Nous quittons Sébastopol, dont nous garderons un très bon souvenir. Comme les couleurs du monument soviétique à la sortie de la ville s’accordent si bien avec les caisses sur le toit de la «Petite», je ne résiste pas à la tentation de faire une photo intitulée «Rhapsody in Red». Pauvre Gershwin…
À Aloushta, nous rencontrons Envjer Emir-Alievitch Asanov et sa petite-fille Elina Ibrahimova, 15 ans. Ce sont des Tatares de Crimée. Dans les années cinquante, Staline a fait déporter beaucoup de membres de cette ethnie. Envjer s’est ainsi retrouvé à Bokabad en Ouzbékistan, où il est devenu ingénieur et où il a travaillé pour une compagnie de trolleybus. C’est un mécanicien pur sang, qui demande (comme beaucoup d’hommes) à jeter un coup d’oeil sous le capot du moteur de la «Petite». Il s’étonne tout de suite de la dimension du carburateur: un connaisseur! De retour en Crimée depuis 1989, il vient à Aloushta avec Alina, vendre ses melons et autres produits de leur village, situé à 160 km. Ils dorment alors tous les deux dans la vieille «Lada» délabrée à côté de laquelle nous nous sommes garés. Quand nous partons, il nous offre quatre melons.

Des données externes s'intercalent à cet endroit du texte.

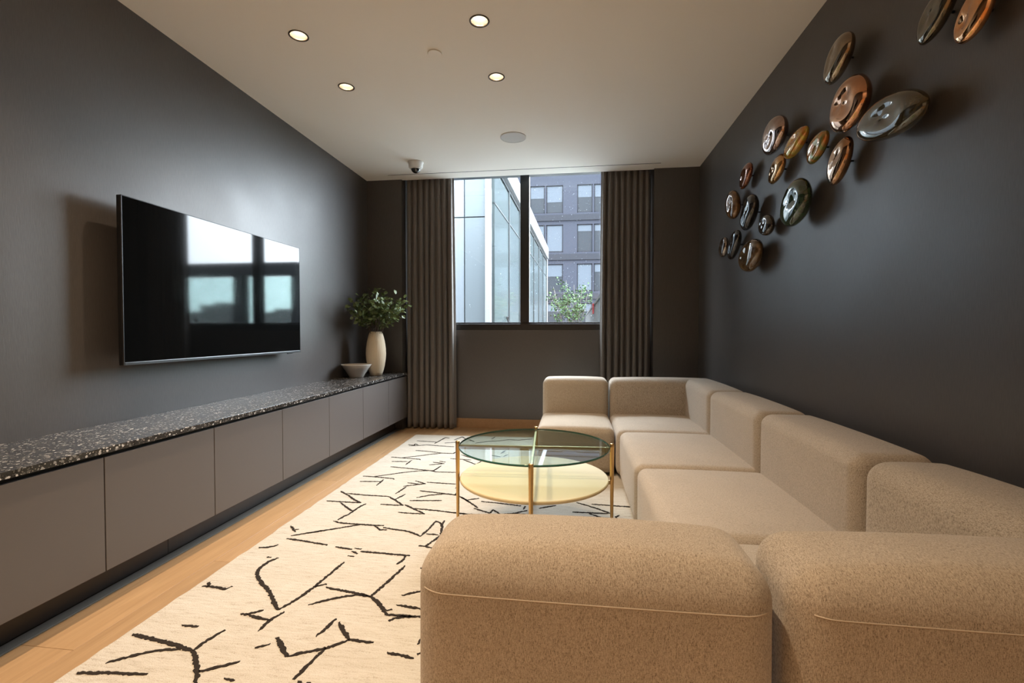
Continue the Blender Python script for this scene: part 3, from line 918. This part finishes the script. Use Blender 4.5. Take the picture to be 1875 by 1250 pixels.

Les Ukrainiens conduisent parfois comme de véritables kamikazes. Pas étonnant dès lors, de voir d’innombrables monuments et stèles mortuaires le long de la route, témoins des nombreux accidents qui s’y produisent.
Mercredi 25 juillet 2007
La première ville russe s’appelle Taganrog, où nous trouvons une boutique avec un Tour Eiffel dans son enseigne. C’est le «A» dans le nom «ПАРИЩ» (= Parish, Paris), le même qui figure sur nos cantines rouges!
Jeudi 26 juillet 2007
Ces yeux ont tué: pendant la guerre d’Afghanistan il a été “sniper”… Il a bien voulu poser pour la photo, mais il n’a pas dévoilé son nom. Il essye d’oublier cette période dramatique de sa vie. Il sent très fort l’alcool… Nous sommes à Rostov-sur-le-Don.
Samedi 28 juillet 2007
Une locomotive de l’ère communiste est fièrement exposée sur les bords de la route, juste avant l’entrée de Volgograd, l’ancienne Stalingrad. La «Petite» a l’air encore plus minuscule à côté de cette mécanique impressionnante!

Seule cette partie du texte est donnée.